Bank Indonesia (BI) memandang investasi asing masih akan mengalir ke negara yang pasarnya tengah berkembang (emerging market), termasuk Indonesia. Sebab, keuntungan yang ditawarkan lebih besar dibanding negara maju seperti Amerika Serikat (AS). Dengan kondisi itu, terbuka peluang nilai tukar rupiah menguat ke depan.

Asisten Gubernur Kepala Departemen Kebijakan Ekonomi dan Moneter BI Dody Budi Waluyo mengatakan, tingkat bunga di negara berkembang lebih tinggi ketimbang negara maju. Maka itu, negara berkembang masih atraktif sebagai tujuan investasi. "Itu seharusnya menjadikan kita lebih optimistis," kata dia saat acara Economic and Banking Outlook di Hotel Le Meridien, Jakarta, Kamis (5/10).

(Baca juga: Investor Asing Diprediksi Kembali Masuk Pasar Modal Akhir Tahun)

Namun, Dody menekankan, fundamental ekonomi juga harus terus menguat untuk mendukung penguatan nilai tukar rupiah. Pertumbuhan ekonomi harus tetap terjadi, sedangkan inflasi dan defisit transaksi berjalan (current account defisit/CAD) terjaga rendah.

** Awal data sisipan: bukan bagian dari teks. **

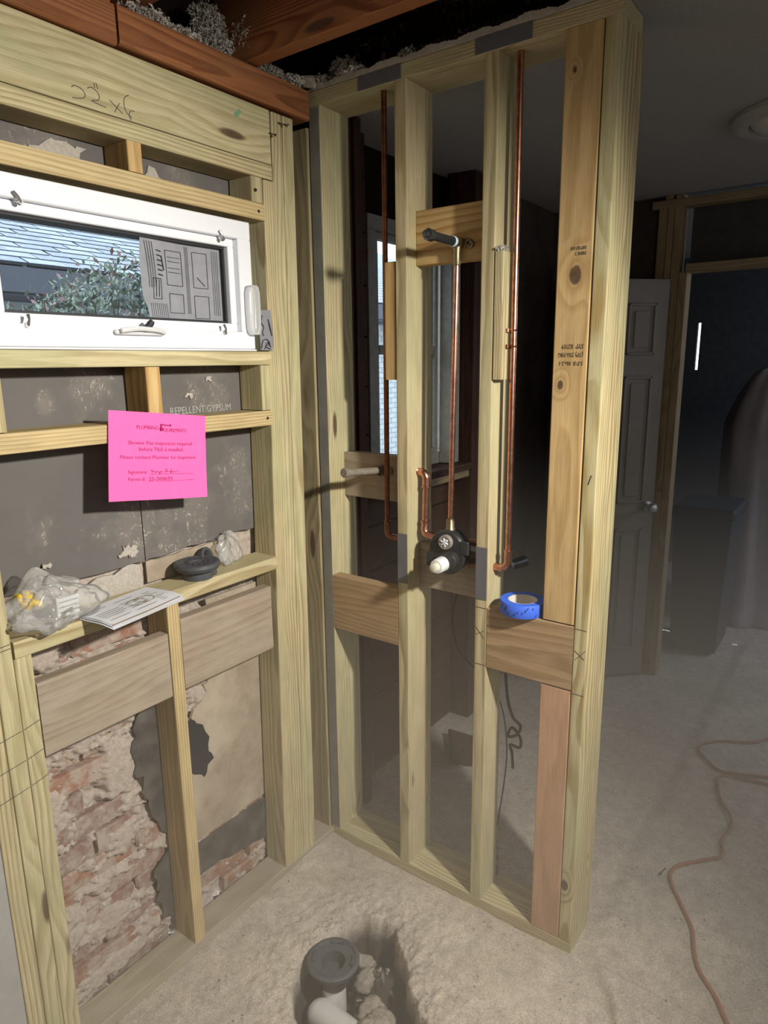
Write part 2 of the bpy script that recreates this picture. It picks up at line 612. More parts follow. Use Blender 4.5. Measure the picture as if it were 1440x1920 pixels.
MT['doorpaint'] = plain('door_paint', (0.24, 0.21, 0.175), 0.5, 0, 0.4, 0.12, 8)
MT['navy'] = plain('navy_plastic', (0.010, 0.020, 0.034), 0.5)
MT['sheet'] = plain('grey_dust_sheet', (0.36, 0.33, 0.33), 0.7, 0, 0.3, 0.2, 6)
MT['lampglass'] = plain('lamp_glass', (0.62, 0.60, 0.56), 0.3)

# concrete floor
t = NT('concrete')
p = t.pos()
n = t.noise(p, 24, 8, 0.72)
m = t.noise(p, 2.6, 5, 0.65)
g = t.noise(p, 260, 3, 0.75)
base = t.mix(t.ramp(m, [(0.35, 0.0), (0.68, 1.0)]), (0.62, 0.535, 0.44), (0.46, 0.40, 0.335))
base = t.mix(1.0, base, t.ramp(n, [(0.30, 0.74), (0.60, 1.06)]), 'MULTIPLY')
base = t.mix(1.0, base, t.ramp(g, [(0.34, 0.62), (0.62, 1.16)]), 'MULTIPLY')
vo = t.new('ShaderNodeTexVoronoi', feature='F1')
t.lk(t.vmath('ADD', t.scale(p, (46, 46, 46)), t.scale(p, (3, 0, 0))), vo.inputs['Vector'])
vo.inputs['Scale'].default_value = 1.0
spot_ = t.math('MULTIPLY', t.ramp(vo.outputs['Distance'], [(0.10, 1.0), (0.24, 0.0)]), t.ramp(t.noise(p, 9, 4, 0.6), [(0.50, 0.0), (0.60, 0.85)]))
base = t.mix(spot_, base, (0.17, 0.14, 0.11))
crk = t.noise(p, 7, 6, 0.7, 1.5)
base = t.mix(t.ramp(t.math('ABSOLUTE', t.math('SUBTRACT', crk, 0.5)), [(0.0, 0.5), (0.010, 0.0)]), base, (0.22, 0.185, 0.15))
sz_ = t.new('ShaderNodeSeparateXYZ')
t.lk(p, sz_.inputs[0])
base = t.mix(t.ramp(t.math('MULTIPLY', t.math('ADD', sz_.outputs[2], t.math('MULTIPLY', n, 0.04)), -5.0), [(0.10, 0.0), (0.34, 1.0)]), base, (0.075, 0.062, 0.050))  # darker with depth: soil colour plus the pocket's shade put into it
t.col(base)
t.bump(t.math('ADD', t.math('MULTIPLY', n, 0.8), t.math('MULTIPLY', g, 0.5)), 0.6, 0.004)
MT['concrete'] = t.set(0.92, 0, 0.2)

# black gypsum sheathing with torn paper and white splashes
t = NT('black_sheathing')
p = t.pos()
n = t.noise(p, 9, 5, 0.7)
col = t.mix(n, (0.118, 0.110, 0.106), (0.165, 0.155, 0.145))
sp = t.noise(t.scale(p, (1.0, 1, 0.6)), 75, 6, 0.8, 0.8)
area = None
for (bx, bz, br) in ((-.365, 1.63, .045), (-.40, 1.58, .04), (-.33, 1.60, .04), (-.70, 1.63, .055), (-.82, 1.585, .02), (-.28, 1.36, .05), (-.27, 1.27, .05), (-.44, 1.25, .07), (-.62, 1.25, .08), (-.54, 1.20, .08), (-.86, 1.30, .03), (-.40, 2.10, .05), (-.75, 2.11, .06)):
    d_ = t.vmath('LENGTH', t.scale(t.vmath('SUBTRACT', p, (bx, 0, bz)), (1, 0, 0.75)))
    g_ = t.math('MAXIMUM', t.math('SUBTRACT', 1.0, t.math('DIVIDE', d_, br * 2.0)), 0.0)
    area = g_ if area is None else t.math('MAXIMUM', area, g_)
area = t.math('MULTIPLY_ADD', area, 0.34, t.math('MULTIPLY', t.noise(p, 16, 4, 0.6), 0.72))
spl = t.math('MULTIPLY', t.ramp(sp, [(0.56, 0.0), (0.63, 1.0)]), t.ramp(area, [(0.50, 0.0), (0.58, 1.0)]))
haze_ = t.math('MULTIPLY', t.noise(p, 30, 5, 0.7), t.ramp(area, [(0.46, 0.0), (0.64, 0.75)]))
col = t.mix(haze_, col, (0.26, 0.225, 0.20))
col = t.mix(spl, col, (0.50, 0.45, 0.38))
t.col(col)
t.bump(t.math('ADD', n, spl), 0.4, 0.002)
MT['sheathing'] = t.set(0.75, 0, 0.25)

MT['tarpaper'] = speck('tar_paper', (0.085, 0.078, 0.072), (0.05, 0.046, 0.043), 40, 0.7, 0.4, 0.002, 14, 0.3, (0.14, 0.125, 0.11))
MT['tan'] = speck('tan_fibreboard', (0.40, 0.33, 0.25), (0.30, 0.24, 0.18), 30, 0.95, 0.3, 0.002, 7.0, 0.15, (0.50, 0.43, 0.33))
MT['mortar'] = speck('mortar', (0.58, 0.51, 0.44), (0.36, 0.30, 0.255), 85, 0.97, 0.9, 0.004, 12.0, 0.1, (0.47, 0.385, 0.33))
t = NT('brick')
c = t.obj()
rnd = t.new('ShaderNodeObjectInfo').outputs['Random']
n = t.noise(t.pos(), 55, 5, 0.7)
col = t.mix(rnd, (0.37, 0.195, 0.135), (0.27, 0.175, 0.15))
col = t.mix(1.0, col, t.ramp(n, [(0.25, 0.65), (0.75, 1.2)]), 'MULTIPLY')
lm = t.noise(t.pos(), 24, 5, 0.7)
col = t.mix(t.ramp(lm, [(0.42, 0.0), (0.60, 0.9)]), col, (0.44, 0.375, 0.32))
t.col(col)
t.bump(n, 0.6, 0.003)
MT['brick'] = t.set(0.95, 0, 0.15)

# clear glass / polythene
def clear(name, tintc, gloss_rough, base_mix, diff=0.0):
    t = NT(name)
    t.n.remove(t.b)
    tr = t.new('ShaderNodeBsdfTransparent'); tr.inputs[0].default_value = (*tintc, 1)
    gl = t.new('ShaderNodeBsdfGlossy'); gl.inputs['Roughness'].default_value = gloss_rough
    gl.inputs[0].default_value = (0.95, 0.95, 0.95, 1)
    lw = t.new('ShaderNodeLayerWeight'); lw.inputs[0].default_value = base_mix
    mx = t.new('ShaderNodeMixShader')
    t.lk(lw.outputs['Fresnel'], mx.inputs[0]); t.lk(tr.outputs[0], mx.inputs[1]); t.lk(gl.outputs[0], mx.inputs[2])
    last = mx.outputs[0]
    if diff > 0:
        df = t.new('ShaderNodeBsdfDiffuse'); df.inputs[0].default_value = (0.8, 0.8, 0.8, 1)
        m2 = t.new('ShaderNodeMixShader'); m2.inputs[0].default_value = diff
        t.lk(last, m2.inputs[1]); t.lk(df.outputs[0], m2.inputs[2])
        last = m2.outputs[0]
    t.lk(last, t.out.inputs[0])
    return t.m


MT['glass'] = clear('window_glass', (0.93, 0.95, 0.96), 0.02, 0.12, 0.01)
MT['poly'] = clear('polythene', (0.96, 0.96, 0.95), 0.14, 0.20, 0.22)
MT['polysheet'] = clear('polythene_sheet', (0.85, 0.84, 0.80), 0.3, 0.25, 0.25)
MT['clearplastic'] = clear('clear_plastic', (0.90, 0.91, 0.92), 0.15, 0.4, 0.40)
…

Di sisi lain, iklim investasi juga harus dijaga dengan baik. Harapannya, investasi langsung asing (Foreign Direct Investment) bisa tumbuh tinggi sehingga menutup defisit transaksi berjalan. Dengan begitu, nilai tukar rupiah bisa terjaga stabil. (Baca juga: Investor Asing Diprediksi Kembali Masuk Pasar Modal Akhir Tahun)

"Selama kami positif dan ekspor di tahun depan juga positif, kemudian sepanjang kami masih melihat angka FDI besar, seharusnya enggak akan ada isu untuk ekonomi atau rupiah melemah," ujar dia.

Peluang penguatan rupiah juga disampaikan Kepala Ekonom Danareksa Research Institute Damhuri Nasution. Hal itu dengan melihat tren defisit transaksi berjalan dan inflasi yang rendah.

Selain itu, kinerja emiten juga belum maksimal mengikuti pertumbuhan ekonomi yang meningkat ke atas 5%. Itu artinya, peluang ekspansi oleh korporasi ke depan masih besar sehingga FDI semestinya tetap tinggi dan menyokong pergerakan nilai tukar rupiah.

Menurut dia, nilai tukar rupiah saat ini juga belum mencerminkan fundamental ekonomi. Maka itu, penguatan nilai tukar masih terbuka lebar. "Saat ini rupiah juga masih undervalued (terlalu lemah) dibanding dengan nilai fundamentalnya sekitar Rp 12.500-Rp 13.000 per dolar AS," kata dia.

Meski begitu, ia mengakui sejumlah kondisi eksternal masih akan mempengaruhi pergerakan nilai tukar rupiah. Kondisi eksternal yang dimaksud di antaranya kebijakan bank sentral AS hingga ketegangan geopolitik seperti yang terjadi di Korea Utara ataupun di Timur Tengah.

Namun, dengan peringkat layak investasi yang dimiliki Indonesia, ia optimistis modal asing tetap mengalir ke dalam negeri sehingga nilai tukar rupiah semestinya tetap berpeluang menguat. "Indonesia sudah dapat rating layak investasi dan Standard and Poor's (S&P) dan jangan lupa jelang Pemilihan Presiden (Pilpres) bursa saham menguat. Ini semestinya juga rupiah menguat," kata Damhuri.